Mais il faut que les choses soient claires. Pour pérenniser la situation, il est nécessaire que le gouvernement rende publique et impose un modèle de facture applicable à tous. J’ai bon espoir que cela soit fait très vite. Si tel n’était pas le cas, je ne vois pas pourquoi nous devrions payer pour une partie des déchets dont la charge ne nous est pas due, comme les cadavres en ferme ou les saisies d’abattoirs. En l’occurrence, nous rendons un fier coup de main aux éleveurs, il faut qu’ils en aient conscience. Plus globalement, je compte bien me battre pour que la facture de l’équarrissage soit réellement proportionnelle à son coût. Car celui-ci n’est pas inscrit dans le marbre, compte tenu de l’assouplissement des mesures de précaution. Il faut aussi que l’on se rende compte que la croissance des coûts, de la mise en place des 35 heures aux charges multiples qui pèsent sur les entreprises sont devenues insupportables.

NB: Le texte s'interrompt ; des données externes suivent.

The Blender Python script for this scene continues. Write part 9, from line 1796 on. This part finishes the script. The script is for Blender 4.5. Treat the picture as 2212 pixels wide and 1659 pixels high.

LM : Serez-vous à nouveau candidat à la présidence de la FNICGV lors de ce Congrès ?

L. S. : Oui, mais dans des conditions adaptées aux conditions de fonctionnement d’une fédération telle que la nôtre. La modification de nos statuts prévoit la création de huit commissions thématiques (lire encadré) dirigées par des professionnels et qui auront un pouvoir de représentation. Et nous avons créé deux postes de cadres, l’un sur le porc et l’autre sur les questions juridiques. Je serais donc moins pris. Mais ces derniers mois m’ont confirmé que nous étions plus que jamais indispensable. Entre autres parce que nous avons notre dimension européenne, un caractère réellement pluraliste mais aussi un fonctionnement démocratique.